== WHAT THE EXERCISE ASKS ==
Provide the data again in its entirety, exactly as given.

== DATA EXTRACT ==
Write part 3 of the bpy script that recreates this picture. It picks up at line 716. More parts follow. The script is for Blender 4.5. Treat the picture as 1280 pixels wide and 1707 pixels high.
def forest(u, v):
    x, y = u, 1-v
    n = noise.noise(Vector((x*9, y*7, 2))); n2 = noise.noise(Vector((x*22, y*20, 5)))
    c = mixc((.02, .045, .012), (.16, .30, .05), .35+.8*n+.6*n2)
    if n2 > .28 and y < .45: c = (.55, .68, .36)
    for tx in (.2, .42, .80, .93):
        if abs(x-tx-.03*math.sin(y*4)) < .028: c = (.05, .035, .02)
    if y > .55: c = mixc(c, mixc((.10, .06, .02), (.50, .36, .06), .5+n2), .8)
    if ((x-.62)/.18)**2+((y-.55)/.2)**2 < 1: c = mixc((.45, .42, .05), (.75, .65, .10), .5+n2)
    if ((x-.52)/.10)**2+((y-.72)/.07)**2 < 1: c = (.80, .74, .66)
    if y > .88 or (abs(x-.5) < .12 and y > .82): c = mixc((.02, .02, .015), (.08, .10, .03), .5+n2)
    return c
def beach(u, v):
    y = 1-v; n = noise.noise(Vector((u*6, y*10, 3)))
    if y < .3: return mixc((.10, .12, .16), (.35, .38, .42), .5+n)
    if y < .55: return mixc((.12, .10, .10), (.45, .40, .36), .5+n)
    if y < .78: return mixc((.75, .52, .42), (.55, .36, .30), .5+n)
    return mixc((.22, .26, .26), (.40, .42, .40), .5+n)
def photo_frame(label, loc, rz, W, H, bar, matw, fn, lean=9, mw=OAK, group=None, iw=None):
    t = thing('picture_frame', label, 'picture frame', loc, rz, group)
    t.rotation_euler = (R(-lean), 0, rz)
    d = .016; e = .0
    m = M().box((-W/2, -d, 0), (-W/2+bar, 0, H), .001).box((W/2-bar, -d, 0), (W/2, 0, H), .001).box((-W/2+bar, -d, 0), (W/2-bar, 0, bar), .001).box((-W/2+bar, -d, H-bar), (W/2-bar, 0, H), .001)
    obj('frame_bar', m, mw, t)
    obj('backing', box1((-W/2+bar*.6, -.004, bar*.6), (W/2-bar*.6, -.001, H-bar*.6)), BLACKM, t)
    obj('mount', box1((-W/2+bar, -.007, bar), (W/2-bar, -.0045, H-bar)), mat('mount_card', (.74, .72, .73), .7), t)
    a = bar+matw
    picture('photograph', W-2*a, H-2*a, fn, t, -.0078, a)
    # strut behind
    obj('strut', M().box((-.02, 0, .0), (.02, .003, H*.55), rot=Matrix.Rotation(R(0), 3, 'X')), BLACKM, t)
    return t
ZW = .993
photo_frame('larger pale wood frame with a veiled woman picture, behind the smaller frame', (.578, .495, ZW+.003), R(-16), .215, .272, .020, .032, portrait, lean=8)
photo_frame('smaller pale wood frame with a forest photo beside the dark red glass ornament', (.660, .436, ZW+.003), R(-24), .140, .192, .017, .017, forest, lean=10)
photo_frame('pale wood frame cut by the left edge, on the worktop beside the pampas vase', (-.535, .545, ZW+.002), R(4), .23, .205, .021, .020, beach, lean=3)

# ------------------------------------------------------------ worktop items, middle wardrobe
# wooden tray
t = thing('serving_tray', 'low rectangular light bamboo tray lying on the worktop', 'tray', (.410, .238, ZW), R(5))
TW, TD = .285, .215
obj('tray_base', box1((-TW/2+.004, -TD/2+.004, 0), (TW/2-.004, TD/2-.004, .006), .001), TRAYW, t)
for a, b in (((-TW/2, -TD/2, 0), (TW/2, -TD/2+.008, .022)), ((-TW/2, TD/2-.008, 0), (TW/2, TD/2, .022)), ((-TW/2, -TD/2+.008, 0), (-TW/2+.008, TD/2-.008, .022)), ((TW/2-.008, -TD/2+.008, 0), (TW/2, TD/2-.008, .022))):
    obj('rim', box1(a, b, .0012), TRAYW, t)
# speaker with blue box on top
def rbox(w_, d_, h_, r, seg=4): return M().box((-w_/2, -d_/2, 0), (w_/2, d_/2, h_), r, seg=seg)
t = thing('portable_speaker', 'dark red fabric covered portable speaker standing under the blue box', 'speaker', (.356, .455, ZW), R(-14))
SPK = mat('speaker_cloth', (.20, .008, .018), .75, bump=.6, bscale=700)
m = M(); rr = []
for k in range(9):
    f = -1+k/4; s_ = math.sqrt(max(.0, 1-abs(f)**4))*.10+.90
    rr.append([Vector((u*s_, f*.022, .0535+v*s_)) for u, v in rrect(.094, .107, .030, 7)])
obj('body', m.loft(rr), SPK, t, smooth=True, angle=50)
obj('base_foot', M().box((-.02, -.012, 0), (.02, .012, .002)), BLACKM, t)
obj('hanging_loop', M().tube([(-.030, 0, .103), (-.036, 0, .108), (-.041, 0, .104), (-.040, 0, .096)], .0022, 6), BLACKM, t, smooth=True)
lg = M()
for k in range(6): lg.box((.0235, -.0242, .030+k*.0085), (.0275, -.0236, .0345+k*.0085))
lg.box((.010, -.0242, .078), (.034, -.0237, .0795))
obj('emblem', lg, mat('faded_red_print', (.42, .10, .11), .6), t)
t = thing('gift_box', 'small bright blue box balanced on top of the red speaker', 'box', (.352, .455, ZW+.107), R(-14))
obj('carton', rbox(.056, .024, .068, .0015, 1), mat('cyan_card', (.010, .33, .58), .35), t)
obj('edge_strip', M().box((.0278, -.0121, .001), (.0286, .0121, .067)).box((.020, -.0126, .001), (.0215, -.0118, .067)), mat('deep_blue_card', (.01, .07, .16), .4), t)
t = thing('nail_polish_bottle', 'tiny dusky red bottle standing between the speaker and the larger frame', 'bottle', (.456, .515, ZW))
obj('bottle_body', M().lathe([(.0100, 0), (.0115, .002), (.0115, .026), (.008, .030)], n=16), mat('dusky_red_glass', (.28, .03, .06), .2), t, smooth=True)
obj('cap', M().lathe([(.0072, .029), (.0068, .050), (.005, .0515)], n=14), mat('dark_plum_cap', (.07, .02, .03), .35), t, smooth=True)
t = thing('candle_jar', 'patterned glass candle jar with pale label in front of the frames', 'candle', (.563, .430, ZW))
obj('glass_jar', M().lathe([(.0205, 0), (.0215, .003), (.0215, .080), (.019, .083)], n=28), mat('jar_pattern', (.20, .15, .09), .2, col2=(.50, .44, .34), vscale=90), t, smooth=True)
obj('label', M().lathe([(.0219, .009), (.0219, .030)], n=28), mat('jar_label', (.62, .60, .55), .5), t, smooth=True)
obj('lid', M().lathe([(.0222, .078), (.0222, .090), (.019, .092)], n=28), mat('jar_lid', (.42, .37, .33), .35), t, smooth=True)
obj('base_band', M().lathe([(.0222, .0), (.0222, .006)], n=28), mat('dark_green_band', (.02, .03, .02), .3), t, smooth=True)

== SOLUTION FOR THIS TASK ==
Write part 3 of the bpy script that recreates this picture. It picks up at line 716. More parts follow. The script is for Blender 4.5. Treat the picture as 1280 pixels wide and 1707 pixels high.
def forest(u, v):
    x, y = u, 1-v
    n = noise.noise(Vector((x*9, y*7, 2))); n2 = noise.noise(Vector((x*22, y*20, 5)))
    c = mixc((.02, .045, .012), (.16, .30, .05), .35+.8*n+.6*n2)
    if n2 > .28 and y < .45: c = (.55, .68, .36)
    for tx in (.2, .42, .80, .93):
        if abs(x-tx-.03*math.sin(y*4)) < .028: c = (.05, .035, .02)
    if y > .55: c = mixc(c, mixc((.10, .06, .02), (.50, .36, .06), .5+n2), .8)
    if ((x-.62)/.18)**2+((y-.55)/.2)**2 < 1: c = mixc((.45, .42, .05), (.75, .65, .10), .5+n2)
    if ((x-.52)/.10)**2+((y-.72)/.07)**2 < 1: c = (.80, .74, .66)
    if y > .88 or (abs(x-.5) < .12 and y > .82): c = mixc((.02, .02, .015), (.08, .10, .03), .5+n2)
    return c
def beach(u, v):
    y = 1-v; n = noise.noise(Vector((u*6, y*10, 3)))
    if y < .3: return mixc((.10, .12, .16), (.35, .38, .42), .5+n)
    if y < .55: return mixc((.12, .10, .10), (.45, .40, .36), .5+n)
    if y < .78: return mixc((.75, .52, .42), (.55, .36, .30), .5+n)
    return mixc((.22, .26, .26), (.40, .42, .40), .5+n)
def photo_frame(label, loc, rz, W, H, bar, matw, fn, lean=9, mw=OAK, group=None, iw=None):
    t = thing('picture_frame', label, 'picture frame', loc, rz, group)
    t.rotation_euler = (R(-lean), 0, rz)
    d = .016; e = .0
    m = M().box((-W/2, -d, 0), (-W/2+bar, 0, H), .001).box((W/2-bar, -d, 0), (W/2, 0, H), .001).box((-W/2+bar, -d, 0), (W/2-bar, 0, bar), .001).box((-W/2+bar, -d, H-bar), (W/2-bar, 0, H), .001)
    obj('frame_bar', m, mw, t)
    obj('backing', box1((-W/2+bar*.6, -.004, bar*.6), (W/2-bar*.6, -.001, H-bar*.6)), BLACKM, t)
    obj('mount', box1((-W/2+bar, -.007, bar), (W/2-bar, -.0045, H-bar)), mat('mount_card', (.74, .72, .73), .7), t)
    a = bar+matw
    picture('photograph', W-2*a, H-2*a, fn, t, -.0078, a)
    # strut behind
    obj('strut', M().box((-.02, 0, .0), (.02, .003, H*.55), rot=Matrix.Rotation(R(0), 3, 'X')), BLACKM, t)
    return t
ZW = .993
photo_frame('larger pale wood frame with a veiled woman picture, behind the smaller frame', (.578, .495, ZW+.003), R(-16), .215, .272, .020, .032, portrait, lean=8)
photo_frame('smaller pale wood frame with a forest photo beside the dark red glass ornament', (.660, .436, ZW+.003), R(-24), .140, .192, .017, .017, forest, lean=10)
photo_frame('pale wood frame cut by the left edge, on the worktop beside the pampas vase', (-.535, .545, ZW+.002), R(4), .23, .205, .021, .020, beach, lean=3)

# ------------------------------------------------------------ worktop items, middle wardrobe
# wooden tray
t = thing('serving_tray', 'low rectangular light bamboo tray lying on the worktop', 'tray', (.410, .238, ZW), R(5))
TW, TD = .285, .215
obj('tray_base', box1((-TW/2+.004, -TD/2+.004, 0), (TW/2-.004, TD/2-.004, .006), .001), TRAYW, t)
for a, b in (((-TW/2, -TD/2, 0), (TW/2, -TD/2+.008, .022)), ((-TW/2, TD/2-.008, 0), (TW/2, TD/2, .022)), ((-TW/2, -TD/2+.008, 0), (-TW/2+.008, TD/2-.008, .022)), ((TW/2-.008, -TD/2+.008, 0), (TW/2, TD/2-.008, .022))):
    obj('rim', box1(a, b, .0012), TRAYW, t)
# speaker with blue box on top
def rbox(w_, d_, h_, r, seg=4): return M().box((-w_/2, -d_/2, 0), (w_/2, d_/2, h_), r, seg=seg)
t = thing('portable_speaker', 'dark red fabric covered portable speaker standing under the blue box', 'speaker', (.356, .455, ZW), R(-14))
SPK = mat('speaker_cloth', (.20, .008, .018), .75, bump=.6, bscale=700)
m = M(); rr = []
for k in range(9):
    f = -1+k/4; s_ = math.sqrt(max(.0, 1-abs(f)**4))*.10+.90
    rr.append([Vector((u*s_, f*.022, .0535+v*s_)) for u, v in rrect(.094, .107, .030, 7)])
obj('body', m.loft(rr), SPK, t, smooth=True, angle=50)
obj('base_foot', M().box((-.02, -.012, 0), (.02, .012, .002)), BLACKM, t)
obj('hanging_loop', M().tube([(-.030, 0, .103), (-.036, 0, .108), (-.041, 0, .104), (-.040, 0, .096)], .0022, 6), BLACKM, t, smooth=True)
lg = M()
for k in range(6): lg.box((.0235, -.0242, .030+k*.0085), (.0275, -.0236, .0345+k*.0085))
lg.box((.010, -.0242, .078), (.034, -.0237, .0795))
obj('emblem', lg, mat('faded_red_print', (.42, .10, .11), .6), t)
t = thing('gift_box', 'small bright blue box balanced on top of the red speaker', 'box', (.352, .455, ZW+.107), R(-14))
obj('carton', rbox(.056, .024, .068, .0015, 1), mat('cyan_card', (.010, .33, .58), .35), t)
obj('edge_strip', M().box((.0278, -.0121, .001), (.0286, .0121, .067)).box((.020, -.0126, .001), (.0215, -.0118, .067)), mat('deep_blue_card', (.01, .07, .16), .4), t)
t = thing('nail_polish_bottle', 'tiny dusky red bottle standing between the speaker and the larger frame', 'bottle', (.456, .515, ZW))
obj('bottle_body', M().lathe([(.0100, 0), (.0115, .002), (.0115, .026), (.008, .030)], n=16), mat('dusky_red_glass', (.28, .03, .06), .2), t, smooth=True)
obj('cap', M().lathe([(.0072, .029), (.0068, .050), (.005, .0515)], n=14), mat('dark_plum_cap', (.07, .02, .03), .35), t, smooth=True)
t = thing('candle_jar', 'patterned glass candle jar with pale label in front of the frames', 'candle', (.563, .430, ZW))
obj('glass_jar', M().lathe([(.0205, 0), (.0215, .003), (.0215, .080), (.019, .083)], n=28), mat('jar_pattern', (.20, .15, .09), .2, col2=(.50, .44, .34), vscale=90), t, smooth=True)
obj('label', M().lathe([(.0219, .009), (.0219, .030)], n=28), mat('jar_label', (.62, .60, .55), .5), t, smooth=True)
obj('lid', M().lathe([(.0222, .078), (.0222, .090), (.019, .092)], n=28), mat('jar_lid', (.42, .37, .33), .35), t, smooth=True)
obj('base_band', M().lathe([(.0222, .0), (.0222, .006)], n=28), mat('dark_green_band', (.02, .03, .02), .3), t, smooth=True)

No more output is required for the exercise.